Tanan is the name given to the ancient practice of elopement in the Philippines, usually taking the form of a woman making a break for it under the cover of night, often to escape an arranged marriage. It occurs under similar circumstances in Indonesia, where it is known as kawin lari, though such marriages are rarely legally recognised.
Nowadays, western elopements are often done for financial reasons rather than to escape the wrath of disapproving parents or due to a shotgun wedding. Couples are able to drastically reduce—or even eliminate—their guest lists while rolling their wedding and honeymoon into one trip. According to the Office of National Statistics’ International Passenger Survey, the number of Brits getting hitched in the US trebled between 2006 and 2016; quadrupled for South Africa; and increased eight-fold for Italy. There are even specialist ‘eloping’ travel agencies that deal with such trips.

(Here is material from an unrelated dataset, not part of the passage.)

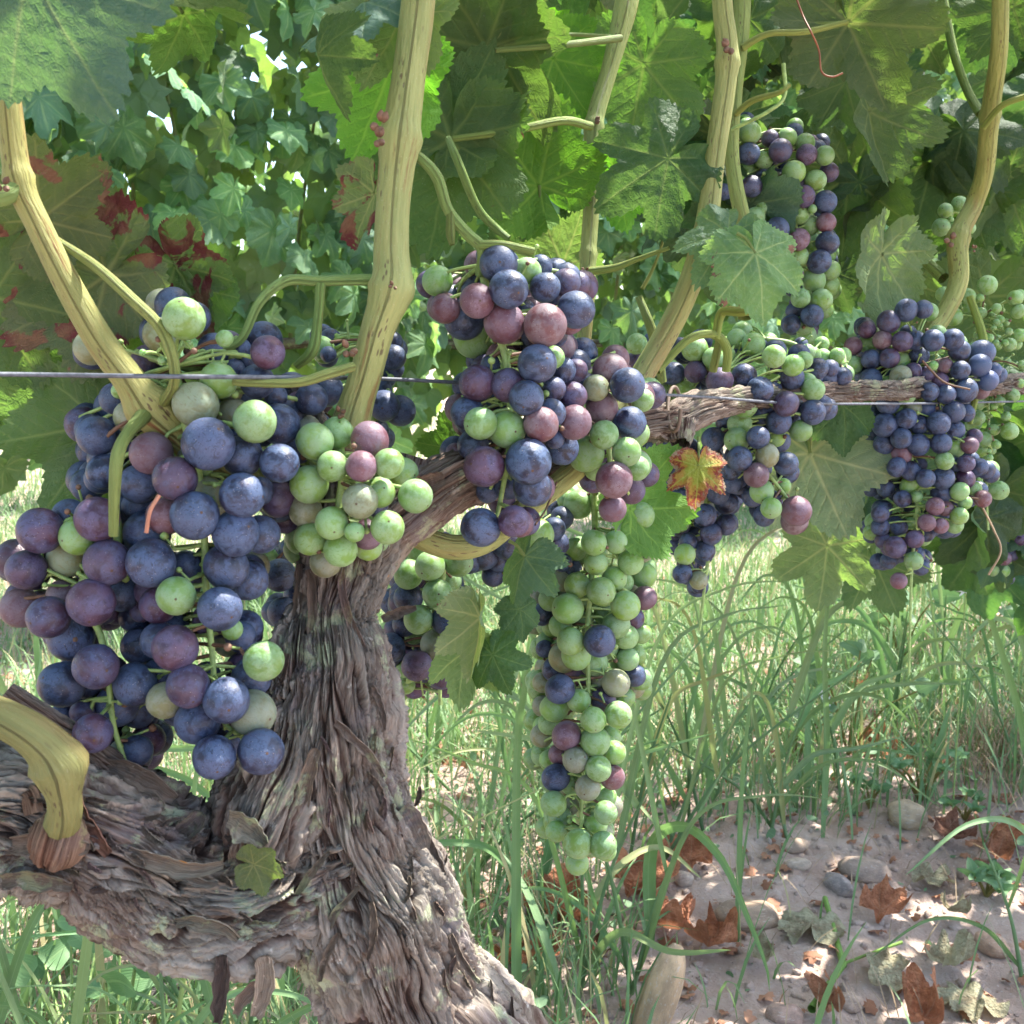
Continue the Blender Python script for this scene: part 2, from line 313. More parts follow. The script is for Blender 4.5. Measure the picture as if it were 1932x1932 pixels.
# ------------------------------------------------------------------ ground
def ground_h(x, y):
    p = np.stack([x, y, np.zeros_like(x)], -1)
    near = np.exp(-((x-.3)**2+(y-1.6)**2)/6.0)
    return .022*noise(p*1.7)+near*(.014*noise(p*7+3)+.009*fbm(p*24, 3)+.008*np.maximum(0, fbm(p*60+9, 3)-.05)+.003*np.abs(noise(p*150)))
def gz(x, y): return float(ground_h(np.array([x]), np.array([y]))[0])
def axis_coords(c, n, a, b):
    t = np.linspace(-1, 1, n); return c+a*np.sinh(t*b)/np.sinh(b)
xs = axis_coords(.45, 430, 100, 7.6); ys = axis_coords(1.35, 430, 100, 7.4)
X, Y = np.meshgrid(xs, ys, indexing='ij'); Z = ground_h(X.ravel(), Y.ravel())
idx = np.arange(X.size).reshape(X.shape)
gf = np.stack([idx[:-1, :-1], idx[1:, :-1], idx[1:, 1:], idx[:-1, 1:]], -1).reshape(-1, 4)
link('ground', mesh('ground', np.stack([X.ravel(), Y.ravel(), Z], -1), gf, [M_SOIL]), kind='structure')
# ------------------------------------------------------------------ leaf meshes
VEINS = np.radians([0, 50, -50, 105, -105, 150, -150]); VLEN = [1, .88, .88, .62, .62, .4, .4]
def leaf_mesh(name, seed, nth, nr, lobe=1.0, fold=.15, droop=.25, wave=.06, curl=0.0, mat=None, raw=False, petiole=False):
    rg = np.random.default_rng(seed)
    cp_t = np.array([0, 14, 30, 48, 66, 84, 102, 122, 140, 158, 172, 180.])
    cp_r = np.array([1, .86, .73-.16*lobe, .90, .80, .64-.13*lobe, .73, .68, .60, .56, .44, .10])
    tt = np.linspace(-179.5, 179.5, nth)
    if nth > 90:  # crowd columns towards the veins
        for v in np.degrees(VEINS): dd = tt-v; tt = tt-.55*dd*np.exp(-(dd/7)**2)
    jit = rg.normal(0, .035, (2, 12)); a = np.abs(tt)
    def ev(side): return np.interp(a, cp_t, cp_r*(1+jit[side])*(1 if side else 1.0))
    R = np.where(tt < 0, ev(0), ev(1))
    k = max(1, nth//60)
    if nth > 60: R = np.convolve(np.pad(R, k, mode='edge'), np.ones(2*k+1)/(2*k+1), 'valid')
    ph = a/5.6+rg.random()*1; fr = ph-np.floor(ph); i = np.floor(ph).astype(int)
    amp = .04+.045*_rv[(i*7+seed*13) % 256, 0]; tooth = 1+amp*(1-2.2*np.abs(fr-.42))*np.clip((176-a)/14, 0, 1)
    TH = np.radians(tt); fs = np.linspace(0, 1, nr+1)**.85
    f0 = np.clip((fs-.55)/.45, 0, 1)**1.2
    RR = R[None]*(1+(tooth[None]-1)*f0[:, None])*fs[:, None]
    x = np.sin(TH)[None]*RR; y = np.cos(TH)[None]*RR
    # vein mask
    vm = np.zeros_like(x); dmin = np.full(x.shape, 9.)
    for vt, vl in zip(VEINS, VLEN):
        ca = x*np.sin(vt)+y*np.cos(vt); cp = x*np.cos(vt)-y*np.sin(vt)
        wd = .020*(1-.7*np.clip(ca/vl, 0, 1))+.001; m = np.exp(-(cp/wd)**2)*(ca > 0)*np.clip((vl*1.02-ca)/.1, 0, 1)
        vm = np.maximum(vm, m); ang = np.abs((TH-vt+np.pi) % (2*np.pi)-np.pi)[None]
        d = np.where(ca > 0, np.abs(cp), np.hypot(ca, cp)); near = d < dmin; dmin = np.where(near, d, dmin)
        s = (ca-np.abs(cp)*(.95 if vl > .5 else .8)-.05*(cp > 0))/.155; fr2 = np.abs(s-np.round(s)); sec = np.exp(-(fr2/.06)**2)*(s > .4)*.6*np.clip(1-np.abs(cp)/.42, 0, 1)
        if nth > 90: vm = np.where(near, np.maximum(vm, sec), vm)
    z = -droop*(x**2+y**2)-fold*np.abs(x)*.6+.10*np.sqrt(np.clip(dmin, 0, .3))*.8
    z += wave*np.sin(TH*5+rg.random()*6)[None]*fs[:, None]**2+wave*.7*np.sin(TH*9+rg.random()*6)[None]*fs[:, None]**3
    pp = np.stack([x.ravel()*2.3, y.ravel()*2.3, np.full(x.size, seed*3.1)], -1); z += .07*noise(pp).reshape(x.shape)*(fs[:, None])
    if nth > 90: z += .018*noise(pp*4).reshape(x.shape)
    if curl:
        kx = np.sign(x)*np.sin(np.minimum(np.abs(x)*curl, 4))/curl; kz = (1-np.cos(np.minimum(np.abs(x)*curl, 4)))/curl
        x2 = kx; z = z+kz*(1 if curl > 0 else -1)*1.0; x = x2; y = y*(1-.1*np.abs(x))
        ky = np.sin(np.clip(y*curl*.5, -2.6, 2.6))/(curl*.5); z = z+(1-np.cos(np.clip(y*curl*.5, -2.6, 2.6)))/(curl*.5)*.8; y = ky
    v = np.stack([x.ravel(), y.ravel(), z.ravel()], -1)
    idx = np.arange((nr+1)*nth).reshape(nr+1, nth); A = idx[:-1]; B = idx[1:]
    f = np.stack([A[:, :-1], B[:, :-1], B[:, 1:], A[:, 1:]], -1).reshape(-1, 4)[:, ::-1]
    ed = np.repeat(fs[:, None], nth, 1).ravel(); vv = vm.ravel()
    if raw: return v, f, vv, ed
    return mesh(name, v, f, [mat or M_LEAF], attrs={'vein': vv, 'edge': ed})
HERO = [leaf_mesh('leaf', 10+i, 260, 34, lobe=l, fold=fo, droop=dr, wave=wv) for i, (l, fo, dr, wv) in enumerate([(.5, .1, .18, .05), (.9, .2, .25, .06), (1.5, .1, .15, .07), (.2, .15, .3, .05), (.8, .5, .2, .08), (1.1, .0, .45, .06), (.4, -.2, .25, .05), (.6, .9, .3, .05)])]
MED = [leaf_mesh('leaf', 30+i, 120, 14, lobe=random.uniform(.2, 1.3), fold=random.uniform(-.2, .8), droop=random.uniform(.1, .6), wave=.10) for i in range(7)]
LOW = [leaf_mesh('leaf', 50+i, 110, 6, lobe=random.uniform(.3, 1.4), fold=random.uniform(0, .5), droop=random.uniform(.1, .4), wave=.08) for i in range(8)]
DRYM = [leaf_mesh('leaf', 70+i, 110, 16, lobe=.8, fold=.2, droop=-.1, wave=.14, curl=c, mat=M_DRY) for i, c in enumerate((2.2, 3.2, 1.5, 2.7))]
LIT = [leaf_mesh('leaf', 90+i, 56, 6, lobe=.9, fold=.2, droop=-.1, wave=.12, curl=c, mat=M_DRY) for i, c in enumerate((2.0, 3.0, 1.2))]
AUTL = leaf_mesh('leaf', 99, 260, 34, lobe=1.25, fold=.1, droop=.3, wave=.12, mat=M_AUT)
def merge_leaves(name, mats, mat, seeds=(101, 102, 103), nth=30, nr=2, parent=None, col=(1, 1, 1), **props):
    raws = [leaf_mesh('', s, nth, nr, wave=.08, raw=True) for s in seeds]; V = []; Fc = []; A = []; E = []; Rn = []; n = 0
    for i, M in enumerate(mats):
        v, f, vv, ed = raws[i % len(raws)]; M = np.array(M); V.append(v@M[:3, :3].T+M[:3, 3]); Fc.append(f+n); n += len(v); A.append(vv); E.append(ed); Rn.append(np.full(len(v), random.random()))
    me = mesh(name, np.vstack(V), np.vstack(Fc), [mat], attrs={'vein': np.concatenate(A), 'edge': np.concatenate(E), 'rnd': np.concatenate(Rn)})
    o = link(name, me, parent=parent, **props); o.color = (*col, 1); return o
def frame(tip, nrm):
    y = Vector(tip).normalized(); z = Vector(nrm); z = (z-y*z.dot(y)); z = z.normalized() if z.length > 1e-4 else y.orthogonal().normalized()
    x = y.cross(z); return Matrix((x, y, z)).transposed()
def leaf_at(parent, pos, R, tip, nrm, me, col=(1, 1, 1), alpha=1.0, name='leaf', sx=1.0):
    o = link(name, me, parent); m = frame(tip, nrm).to_4x4()
    o.matrix_local = Matrix.Translation(Vector(pos)-Vector(parent.location if parent else (0, 0, 0)))@m@Matrix.Diagonal((R*sx, R, R, 1)); o.color = (*col, alpha); return o
def cam_dir(ang):  # a direction in the picture plane, degrees clockwise from right
    return RT*math.cos(rad(ang))-UP*math.sin(rad(ang))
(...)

In October 2018, married couple Randy and Melvin Berlin each aged 89, made a pilgrimage to Crown Point, Indiana, the place to where they eloped from their parents’ Chicago homes some 70 years earlier. “We thought that Crown Point, Indiana, might like to know what happened to us,” Randy told the Chicago Tribune, before her husband added of their precious day that the judge had joked that they forgot their baby! Randy hadn’t, however, been pregnant, rather too excited to wait any longer to marry her beau.